Named for the Norse God of skiing, the annual Ullr Chase Nordic Ski Race - featuring 1K, 5K and 40K events - was held at the base of Beaver Mountain, where the bright sun chased away the chill of a cold breeze.

“This race provides a chance to match skill to skill as contestants chase Ullr in his northward retreat,” said Utah State University campus recreation director Kevin Kobe.

The abilities of the skiers were almost as varied as the ages of participants in the annual event sponsored in part by a nonprofit group, Common Ground, which enables people with disabilities to participate in outdoor recreation alongside their peers.

Saturday's 5K race was the latest in a long line of outdoor adventures for Mike Jarrett, a Common Ground client who pedaled 100 miles in a bicycle event last summer and added skate-skiing to his list of skills Saturday.

“I just love being outdoors, seeing nature and the creations in it,” said Jarrett, who has also enjoyed sledding and snowshoeing outings with Common Ground this winter.

Susan Buffler, programs manager for Common Ground, said Jarrett is enthusiastic about all of the athletic activities.

“He is a volunteer extraordinaire. He loves to get out and play,” Buffler said.

Jarrett was not alone on the new groomed ski trail located just below the Beaver Mountain Ski Area in the Cache National Forest.

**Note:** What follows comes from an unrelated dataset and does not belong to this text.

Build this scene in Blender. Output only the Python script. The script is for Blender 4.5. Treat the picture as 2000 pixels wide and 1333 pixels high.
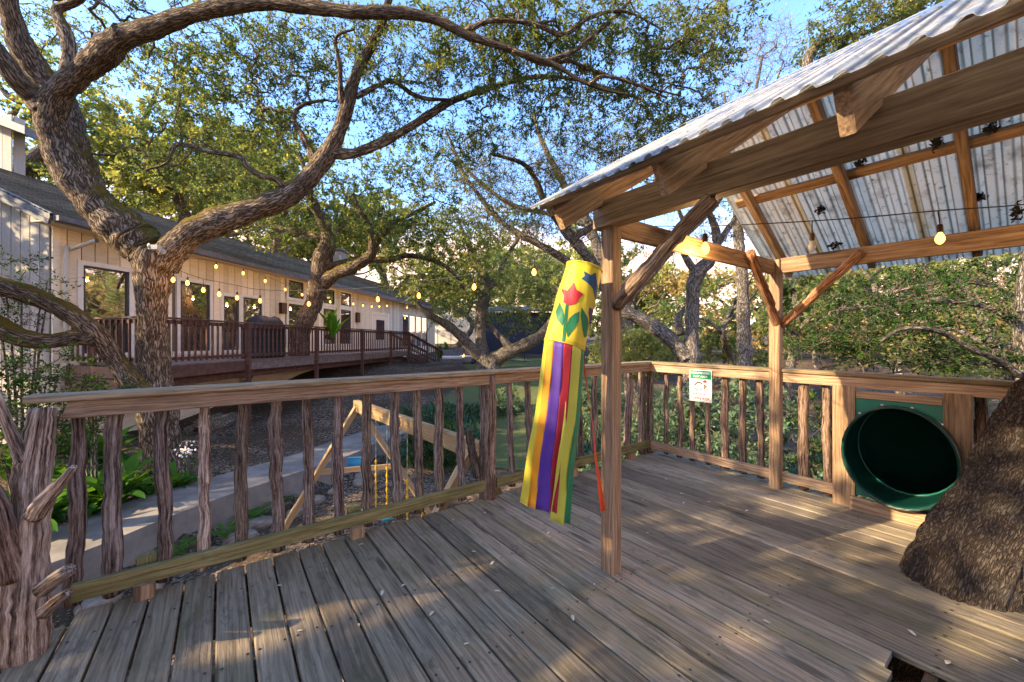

Nearly 80 racers skied a cumulative total of more than 2,000 kilometers in the three races.

The event was jointly hosted by Utah State University Campus Recreation and Nordic United, a lately formed group of cross-country fans looking for a permanent terrain to call home, according to Tunde Zsido.

Zsido, who is a Nordic board member and a resident of Logan, glided across the snow on skate-skis, a popular alternative to cross country skis.

Although the devices are “more difficult” to maneuver because they are longer and skinnier than their cousins, 11-year-old Ryan Kobe did all right on her first run ever on skate skis - winning first place in the 1K race Saturday.

“It's cool because they're so fast,” Kobe said. “It's a lot like roller-blading.”